I do not have a magic answer or a divine plan.  Lauren loves Bruno probably more than any horse ever.  I do not have the funds to care for this horse for the rest of his life if he is not a working part of the farm.  I know many of you have faced similar, horrible decisions with your OTTBs.

Today I applaud those that are willing to care for these animals, cats, dogs, horses, whatever, and give them a chance for a good life.  I applaud the rescues that every day do work I could not.  That both Joey and Bruno will get weight on, adequate vet, shoeing and other care is a given.  What will happen down the road if they do not recover from their ailments is not.  Caroline and I are both single mothers, with too much heart, and too little money.  I wish we could trust the world to take care of these horses when our resources run out.  But we cannot.
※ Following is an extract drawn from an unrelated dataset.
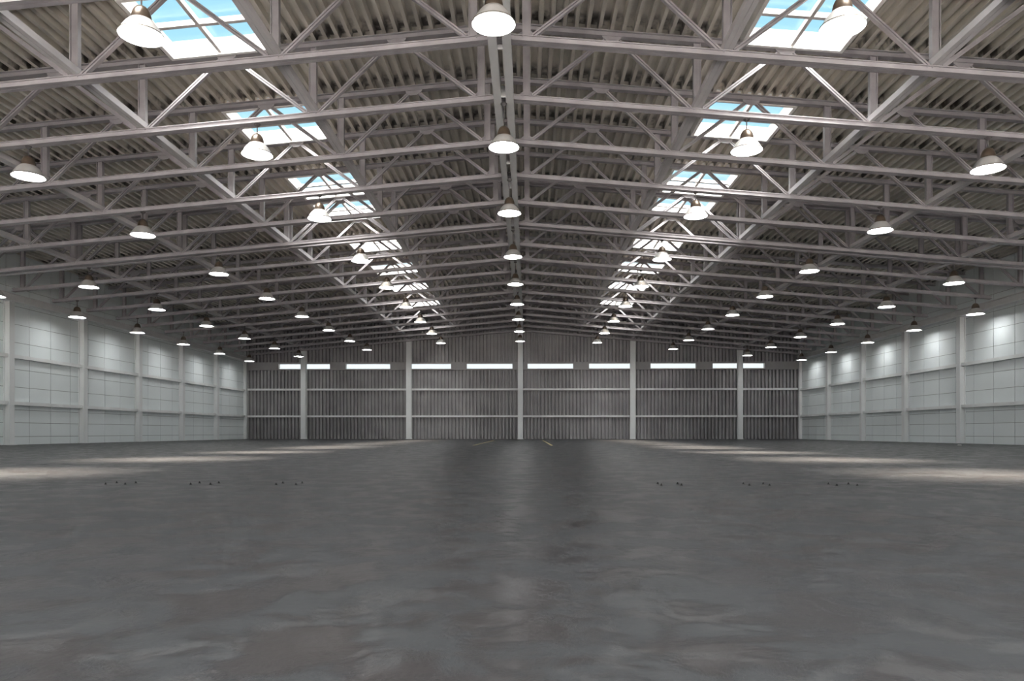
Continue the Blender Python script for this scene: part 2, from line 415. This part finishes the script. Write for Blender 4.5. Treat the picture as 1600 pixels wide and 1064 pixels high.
# ------------------------------------------------------------------ roof trusses
def make_truss():
    root = empty('roof_truss', (0, 0, 0))
    E = W - 0.02
    cp = chord_prof(0.25, CHH + 0.02); ip = i_prof(0.2, DECK - TCB, 0.02, 0.05)
    vp = h_prof(0.20, 0.14, 0.022, 0.045)
    for s in (-1, 1):
        m = MB(); m.prism(cp, (0, 0, CHB), (s * (E - 0.45), 0, chb(E - 0.45)), (0, 1, 0)); m.build('bottom_chord', M['steel'], root)
        m = MB(); m.prism(ip, (0, 0, TCB), (s * E, 0, tcb(E)), (0, 1, 0)); m.build('top_chord', M['steel'], root)
        for x in NODES:
            m = MB(); m.prism(vp, (s * x, 0, chb(x) + CHH - 0.02), (s * x, 0, tcb(x) + 0.01), (1, 0, 0))
            m.build('vertical_strut', M['steel'], root)
        dp = [(-0.05, -0.055), (-0.01, -0.055), (-0.01, -0.02), (0.01, -0.02), (0.01, -0.055), (0.05, -0.055), (0.05, 0.055), (-0.05, 0.055)]
        for a, b in zip(NODES[:-1], NODES[1:]):
            xm = (a + b) / 2
            for xn, d in ((a, 1), (b, -1)):
                m = MB(); m.prism([(v, u) for u, v in dp], (s * (xn + d * 0.16), 0, chb(xn) + CHH + 0.02), (s * (xm - d * 0.12), 0, tcb(xm) - 0.03), (0, 1, 0))
                m.build('diagonal_brace', M['steel'], root)
            # gusset under the top chord where two braces meet
            m = MB(); z = tcb(xm)
            pr = [(-0.27, 0.01), (0.27, 0.01), (0.25, -0.05), (0.10, -0.15), (-0.10, -0.15), (-0.25, -0.05)]
            m.poly([(s*xm + u, -0.075, z + v - SL * s * u) for u, v in pr] + [(s*xm + u, -0.055, z + v - SL * s * u) for u, v in pr],
                   [tuple(range(6))[::-1], tuple(range(6, 12))] + [(k, (k + 1) % 6, 6 + (k + 1) % 6, 6 + k) for k in range(6)])
            m.build('gusset_plate', M['steel'], root)
            # node plate on the bottom chord
        for x in NODES[:-1]:
            m = MB(); z = chb(x) + CHH
            pr = [(-0.30, -0.06), (0.30, -0.06), (0.28, 0.05), (0.12, 0.18), (-0.12, 0.18), (-0.28, 0.05)]
            m.poly([(s*x + u, 0.075, z + v) for u, v in pr] + [(s*x + u, 0.095, z + v) for u, v in pr],
                   [tuple(range(6))[::-1], tuple(range(6, 12))] + [(k, (k + 1) % 6, 6 + (k + 1) % 6, 6 + k) for k in range(6)])
            m.build('node_plate', M['steel'], root)
        # short brace from the last node to the wall
        m = MB(); m.prism([(v, u) for u, v in dp], (s * 24.05, 0, tcb(24.05) - 0.05), (s * 22.9, 0, chb(22.9) + CHH), (0, 1, 0)); 
    return root
TG = 'steel roof trusses spanning the hall'
t0 = make_truss()
allY = sorted(TRUSS_EXTRA + TRUSS_Y)
for i, y in enumerate(allY):
    t = t0 if i == 0 else copy_tree(t0, (0, y, 0))
    t.location = (0, y, 0)
    k = len(allY) - 1 - i
    if i < 3: lb = 'grey steel roof truss above the viewer, %s in front of the nearest pendant lamps' % ORD[2 - i]
    elif y == 31.84: lb = 'grey roof truss, nearer one of the close-set pair in mid hall'
    elif y == 32.3: lb = 'grey roof truss, farther one of the close-set pair in mid hall'
    elif y < 31: lb = 'grey steel roof truss, %s in view counted from the viewer' % ORD[i - 3]
    else: lb = 'grey steel roof truss, %s counted from the far wall' % ORD[k]
    tag(t, lb, 'truss', TG)

# ------------------------------------------------------------------ ridge beam (a pair of I beams) and longitudinal beams
root = empty('ridge_beam', (0, 0, 8.97 + CAMZ))
RY0, RY1 = YB + 0.1, YF - 0.6
for s in (-1, 1):
    m = MB(); m.prism(i_prof(0.205, 0.34, 0.025, 0.05), (s * 0.165, RY0, 0), (s * 0.165, RY1, 0), (1, 0, 0)); m.build('joist', M['steel_light'], root)
for k in range(0, 26):
    y = 2.4 + 2.44 * k
    if y > RY1: break
    m = MB(); m.box(-0.062, 0.062, y - 0.02, y + 0.02, 0.0, 0.3); m.build('spacer_plate', M['steel_light'], root)
tag(root, 'twin steel ridge beam running down the middle of the ceiling', 'beam', kind='thing')
LN = {5.24: 'innermost', 9.97: 'second out from the ridge', 14.72: 'third out from the ridge', 19.5: 'outermost'}
for s, side in ((-1, 'left'), (1, 'right')):
    for x in NODES[1:5]:
        m = MB(); m.prism(groove_prof(0.24, 0.16, 0.01, 0.01), (0, YB + 0.1, 0), (0, YF - 0.1, 0), (1, 0, 0))
        o = m.build('tie_beam', M['tie'], loc=(s * x, 0, chb(x) + CHH + 0.03))
        tag(o, 'lengthwise tie beam on the %s roof slope, %s' % (side, LN[x]), 'beam', 'lengthwise tie beams between the trusses', 'thing')

# ------------------------------------------------------------------ skylights
def make_skylight(s, ln):
    root = empty('skylight', (0, 0, 0))
    x0, x1 = SKX0, SKX1; t = 0.10; ya, yb = 0.11, ln - 0.11
    b0 = 10.97 + CAMZ; hh = 0.34
    def zz(x, d): return b0 - SL * x + d
    def ringside(xa, xb, y0, y1, name, mat):
        m = MB(); pts = []
        for d in (0.0, hh):
            for x, y in ((xa, y0), (xb, y0), (xb, y1), (xa, y1)): pts.append((s * x, y, zz(x, d)))
        m.poly(pts, [(3, 2, 1, 0), (4, 5, 6, 7), (0, 1, 5, 4), (1, 2, 6, 5), (2, 3, 7, 6), (3, 0, 4, 7)])
        return m.build(name, mat, root)
    ringside(x0, x1, ya, ya + t, 'curb', M['white_frame']); ringside(x0, x1, yb - t, yb, 'curb', M['white_frame'])
    ringside(x0, x0 + t, ya + t, yb - t, 'curb', M['white_frame']); ringside(x1 - t, x1, ya + t, yb - t, 'curb', M['white_frame'])
    xm, ym = (x0 + x1) / 2, ln / 2
    m = MB(); m.prism([(-.05, 0), (.05, 0), (.05, .13), (-.05, .13)], (s * xm, ya + t, zz(xm, .06)), (s * xm, yb - t, zz(xm, .06)), (1, 0, 0)); m.build('glazing_bar', M['bar'], root)
    m = MB(); m.prism([(-.06, 0), (.06, 0), (.06, .13), (-.06, .13)], (s * (x0 + t), ym, zz(x0 + t, .061)), (s * (x1 - t), ym, zz(x1 - t, .061)), (0, 1, 0)); m.build('glazing_bar', M['bar'], root)
    m = MB(); pts = [(s * x, y, zz(x, d)) for d in (0.28, 0.295) for x, y in ((x0 + t, ya + t), (x1 - t, ya + t), (x1 - t, yb - t), (x0 + t, yb - t))]
    m.poly(pts, [(3, 2, 1, 0), (4, 5, 6, 7), (0, 1, 5, 4), (1, 2, 6, 5), (2, 3, 7, 6), (3, 0, 4, 7)]); m.build('glass_pane', M['glass'], root)
    return root
for s, side in ((-1, 'left'), (1, 'right')):
    p = make_skylight(s, 3.0)
    for i, (a, b) in enumerate(SKY_Y):
        o = p if i == 0 else copy_tree(p, (0, a, 0))
        o.location = (0, a, 0)
        if i < 3: lb = 'square roof light behind the frame edge, %s slope, %s before the nearest one seen' % (side, ORD[2 - i])
        else: lb = 'square white-framed skylight in the %s roof slope, %s from the viewer' % (side, ORD[i - 3])
        tag(o, lb, 'skylight', 'skylights in the roof')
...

2 thoughts on “RESCUING-JOEY

  1. This was a really touching entry, Cindy. I wish I had the money for these animals also. And I agree with you that the rescuer has to have a brain as well as a heart, because I have actually seen almost “hoarder” rescuing that really damages families and relationships. I don’t know the answer! But I do respect your work!

  2. Cindy, Lynn pointed me to your blog on Sunday when we were talking, I was so intrigued I read all of your posts about Bruno and most of the ones that fell in between as well. (now I have to go catch up on Joey’s story 🙂 ) You are as altruistic as the coworker made it sound. Everyone involved in rescuing animals or people has an agenda. There are a few whose only agenda is to do good. There are those who started out thinking they only wanted to do good and there are those who admit at least to themselves that they have an agenda.

    Caring for horses is not for the lazy or the faint of heart. It requires a fair amount of money and a lot of commitment and hard work. Good for you, you admit that you had a reason for picking the horses you helped, but that does not change the fact that you helped. You are giving your time, your money, your dedication and your love to give these animals a chance at a better life.